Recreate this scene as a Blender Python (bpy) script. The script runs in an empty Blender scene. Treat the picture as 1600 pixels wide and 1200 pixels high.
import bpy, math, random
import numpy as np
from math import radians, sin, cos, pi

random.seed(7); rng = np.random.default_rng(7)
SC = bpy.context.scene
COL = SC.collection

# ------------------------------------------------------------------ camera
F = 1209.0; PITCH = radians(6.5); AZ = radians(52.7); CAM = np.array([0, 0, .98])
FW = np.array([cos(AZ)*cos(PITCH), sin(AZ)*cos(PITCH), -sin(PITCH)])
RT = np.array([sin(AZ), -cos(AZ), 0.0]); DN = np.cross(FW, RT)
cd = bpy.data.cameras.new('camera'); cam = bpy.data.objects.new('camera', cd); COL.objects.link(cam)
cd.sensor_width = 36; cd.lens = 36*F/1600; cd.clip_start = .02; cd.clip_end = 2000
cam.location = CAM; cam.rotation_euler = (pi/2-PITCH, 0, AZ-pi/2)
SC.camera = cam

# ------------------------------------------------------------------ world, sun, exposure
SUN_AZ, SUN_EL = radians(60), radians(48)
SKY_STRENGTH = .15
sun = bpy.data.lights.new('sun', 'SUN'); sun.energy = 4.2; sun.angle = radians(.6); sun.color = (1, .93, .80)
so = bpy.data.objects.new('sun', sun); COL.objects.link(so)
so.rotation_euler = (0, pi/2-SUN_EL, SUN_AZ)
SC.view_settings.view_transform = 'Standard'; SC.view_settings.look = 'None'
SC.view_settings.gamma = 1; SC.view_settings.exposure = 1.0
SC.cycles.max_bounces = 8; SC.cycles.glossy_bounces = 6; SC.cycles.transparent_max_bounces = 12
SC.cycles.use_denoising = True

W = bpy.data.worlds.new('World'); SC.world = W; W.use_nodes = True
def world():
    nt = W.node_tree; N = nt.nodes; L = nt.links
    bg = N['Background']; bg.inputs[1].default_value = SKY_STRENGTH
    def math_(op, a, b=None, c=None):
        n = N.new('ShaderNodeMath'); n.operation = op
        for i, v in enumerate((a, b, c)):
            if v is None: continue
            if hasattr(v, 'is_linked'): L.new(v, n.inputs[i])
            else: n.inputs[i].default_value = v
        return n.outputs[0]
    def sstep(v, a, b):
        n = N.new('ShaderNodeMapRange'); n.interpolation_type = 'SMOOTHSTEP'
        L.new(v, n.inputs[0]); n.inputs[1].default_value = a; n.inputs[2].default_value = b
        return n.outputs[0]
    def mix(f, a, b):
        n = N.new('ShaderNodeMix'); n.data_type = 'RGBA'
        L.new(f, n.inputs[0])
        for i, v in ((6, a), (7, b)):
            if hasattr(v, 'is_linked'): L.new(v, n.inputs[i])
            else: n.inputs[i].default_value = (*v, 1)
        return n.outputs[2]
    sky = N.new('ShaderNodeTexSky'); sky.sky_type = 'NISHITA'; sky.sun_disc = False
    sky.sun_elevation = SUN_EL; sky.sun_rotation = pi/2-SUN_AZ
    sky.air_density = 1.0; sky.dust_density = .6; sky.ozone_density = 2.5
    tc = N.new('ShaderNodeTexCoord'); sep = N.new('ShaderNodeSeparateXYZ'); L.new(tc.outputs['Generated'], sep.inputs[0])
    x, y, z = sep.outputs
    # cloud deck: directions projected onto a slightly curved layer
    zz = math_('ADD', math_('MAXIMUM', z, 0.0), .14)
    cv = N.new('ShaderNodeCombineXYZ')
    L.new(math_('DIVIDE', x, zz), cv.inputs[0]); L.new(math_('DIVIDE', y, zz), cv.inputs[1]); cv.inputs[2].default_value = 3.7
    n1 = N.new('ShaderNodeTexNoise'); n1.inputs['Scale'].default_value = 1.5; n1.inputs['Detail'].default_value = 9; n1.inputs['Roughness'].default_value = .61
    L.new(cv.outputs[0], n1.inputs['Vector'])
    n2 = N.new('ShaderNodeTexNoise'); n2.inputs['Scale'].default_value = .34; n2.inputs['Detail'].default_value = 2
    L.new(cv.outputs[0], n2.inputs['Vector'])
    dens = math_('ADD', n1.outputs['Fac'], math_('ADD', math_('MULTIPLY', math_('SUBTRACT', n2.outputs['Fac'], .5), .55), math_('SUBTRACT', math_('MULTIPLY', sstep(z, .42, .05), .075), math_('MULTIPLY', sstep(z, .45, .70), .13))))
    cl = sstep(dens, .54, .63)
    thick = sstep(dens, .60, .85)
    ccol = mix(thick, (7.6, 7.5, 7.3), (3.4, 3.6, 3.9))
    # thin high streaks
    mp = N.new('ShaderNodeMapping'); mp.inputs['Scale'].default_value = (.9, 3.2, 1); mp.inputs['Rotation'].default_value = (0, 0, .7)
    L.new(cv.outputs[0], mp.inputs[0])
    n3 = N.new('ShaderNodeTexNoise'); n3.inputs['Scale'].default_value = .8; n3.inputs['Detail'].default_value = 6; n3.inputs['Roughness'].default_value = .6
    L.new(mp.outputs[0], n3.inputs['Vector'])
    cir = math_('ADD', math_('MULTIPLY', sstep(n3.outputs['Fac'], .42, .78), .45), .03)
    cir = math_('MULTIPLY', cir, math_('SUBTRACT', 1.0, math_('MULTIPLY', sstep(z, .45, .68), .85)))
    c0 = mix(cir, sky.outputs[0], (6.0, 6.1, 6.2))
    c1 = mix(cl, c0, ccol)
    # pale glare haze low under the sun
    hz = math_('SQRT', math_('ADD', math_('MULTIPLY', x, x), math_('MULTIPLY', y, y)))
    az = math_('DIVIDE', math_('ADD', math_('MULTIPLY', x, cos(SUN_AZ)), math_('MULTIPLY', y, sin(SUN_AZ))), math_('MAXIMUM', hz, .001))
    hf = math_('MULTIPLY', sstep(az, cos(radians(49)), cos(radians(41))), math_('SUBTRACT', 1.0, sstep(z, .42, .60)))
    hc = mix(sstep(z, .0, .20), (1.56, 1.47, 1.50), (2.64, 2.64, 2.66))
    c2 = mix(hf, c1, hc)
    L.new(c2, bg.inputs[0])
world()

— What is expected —
Output all of the material exactly as written.

— Expected output —
Recreate this scene as a Blender Python (bpy) script. The script runs in an empty Blender scene. Treat the picture as 1600 pixels wide and 1200 pixels high.
import bpy, math, random
import numpy as np
from math import radians, sin, cos, pi

random.seed(7); rng = np.random.default_rng(7)
SC = bpy.context.scene
COL = SC.collection

# ------------------------------------------------------------------ camera
F = 1209.0; PITCH = radians(6.5); AZ = radians(52.7); CAM = np.array([0, 0, .98])
FW = np.array([cos(AZ)*cos(PITCH), sin(AZ)*cos(PITCH), -sin(PITCH)])
RT = np.array([sin(AZ), -cos(AZ), 0.0]); DN = np.cross(FW, RT)
cd = bpy.data.cameras.new('camera'); cam = bpy.data.objects.new('camera', cd); COL.objects.link(cam)
cd.sensor_width = 36; cd.lens = 36*F/1600; cd.clip_start = .02; cd.clip_end = 2000
cam.location = CAM; cam.rotation_euler = (pi/2-PITCH, 0, AZ-pi/2)
SC.camera = cam

# ------------------------------------------------------------------ world, sun, exposure
SUN_AZ, SUN_EL = radians(60), radians(48)
SKY_STRENGTH = .15
sun = bpy.data.lights.new('sun', 'SUN'); sun.energy = 4.2; sun.angle = radians(.6); sun.color = (1, .93, .80)
so = bpy.data.objects.new('sun', sun); COL.objects.link(so)
so.rotation_euler = (0, pi/2-SUN_EL, SUN_AZ)
SC.view_settings.view_transform = 'Standard'; SC.view_settings.look = 'None'
SC.view_settings.gamma = 1; SC.view_settings.exposure = 1.0
SC.cycles.max_bounces = 8; SC.cycles.glossy_bounces = 6; SC.cycles.transparent_max_bounces = 12
SC.cycles.use_denoising = True

W = bpy.data.worlds.new('World'); SC.world = W; W.use_nodes = True
def world():
    nt = W.node_tree; N = nt.nodes; L = nt.links
    bg = N['Background']; bg.inputs[1].default_value = SKY_STRENGTH
    def math_(op, a, b=None, c=None):
        n = N.new('ShaderNodeMath'); n.operation = op
        for i, v in enumerate((a, b, c)):
            if v is None: continue
            if hasattr(v, 'is_linked'): L.new(v, n.inputs[i])
            else: n.inputs[i].default_value = v
        return n.outputs[0]
    def sstep(v, a, b):
        n = N.new('ShaderNodeMapRange'); n.interpolation_type = 'SMOOTHSTEP'
        L.new(v, n.inputs[0]); n.inputs[1].default_value = a; n.inputs[2].default_value = b
        return n.outputs[0]
    def mix(f, a, b):
        n = N.new('ShaderNodeMix'); n.data_type = 'RGBA'
        L.new(f, n.inputs[0])
        for i, v in ((6, a), (7, b)):
            if hasattr(v, 'is_linked'): L.new(v, n.inputs[i])
            else: n.inputs[i].default_value = (*v, 1)
        return n.outputs[2]
    sky = N.new('ShaderNodeTexSky'); sky.sky_type = 'NISHITA'; sky.sun_disc = False
    sky.sun_elevation = SUN_EL; sky.sun_rotation = pi/2-SUN_AZ
    sky.air_density = 1.0; sky.dust_density = .6; sky.ozone_density = 2.5
    tc = N.new('ShaderNodeTexCoord'); sep = N.new('ShaderNodeSeparateXYZ'); L.new(tc.outputs['Generated'], sep.inputs[0])
    x, y, z = sep.outputs
    # cloud deck: directions projected onto a slightly curved layer
    zz = math_('ADD', math_('MAXIMUM', z, 0.0), .14)
    cv = N.new('ShaderNodeCombineXYZ')
    L.new(math_('DIVIDE', x, zz), cv.inputs[0]); L.new(math_('DIVIDE', y, zz), cv.inputs[1]); cv.inputs[2].default_value = 3.7
    n1 = N.new('ShaderNodeTexNoise'); n1.inputs['Scale'].default_value = 1.5; n1.inputs['Detail'].default_value = 9; n1.inputs['Roughness'].default_value = .61
    L.new(cv.outputs[0], n1.inputs['Vector'])
    n2 = N.new('ShaderNodeTexNoise'); n2.inputs['Scale'].default_value = .34; n2.inputs['Detail'].default_value = 2
    L.new(cv.outputs[0], n2.inputs['Vector'])
    dens = math_('ADD', n1.outputs['Fac'], math_('ADD', math_('MULTIPLY', math_('SUBTRACT', n2.outputs['Fac'], .5), .55), math_('SUBTRACT', math_('MULTIPLY', sstep(z, .42, .05), .075), math_('MULTIPLY', sstep(z, .45, .70), .13))))
    cl = sstep(dens, .54, .63)
    thick = sstep(dens, .60, .85)
    ccol = mix(thick, (7.6, 7.5, 7.3), (3.4, 3.6, 3.9))
    # thin high streaks
    mp = N.new('ShaderNodeMapping'); mp.inputs['Scale'].default_value = (.9, 3.2, 1); mp.inputs['Rotation'].default_value = (0, 0, .7)
    L.new(cv.outputs[0], mp.inputs[0])
    n3 = N.new('ShaderNodeTexNoise'); n3.inputs['Scale'].default_value = .8; n3.inputs['Detail'].default_value = 6; n3.inputs['Roughness'].default_value = .6
    L.new(mp.outputs[0], n3.inputs['Vector'])
    cir = math_('ADD', math_('MULTIPLY', sstep(n3.outputs['Fac'], .42, .78), .45), .03)
    cir = math_('MULTIPLY', cir, math_('SUBTRACT', 1.0, math_('MULTIPLY', sstep(z, .45, .68), .85)))
    c0 = mix(cir, sky.outputs[0], (6.0, 6.1, 6.2))
    c1 = mix(cl, c0, ccol)
    # pale glare haze low under the sun
    hz = math_('SQRT', math_('ADD', math_('MULTIPLY', x, x), math_('MULTIPLY', y, y)))
    az = math_('DIVIDE', math_('ADD', math_('MULTIPLY', x, cos(SUN_AZ)), math_('MULTIPLY', y, sin(SUN_AZ))), math_('MAXIMUM', hz, .001))
    hf = math_('MULTIPLY', sstep(az, cos(radians(49)), cos(radians(41))), math_('SUBTRACT', 1.0, sstep(z, .42, .60)))
    hc = mix(sstep(z, .0, .20), (1.56, 1.47, 1.50), (2.64, 2.64, 2.66))
    c2 = mix(hf, c1, hc)
    L.new(c2, bg.inputs[0])
world()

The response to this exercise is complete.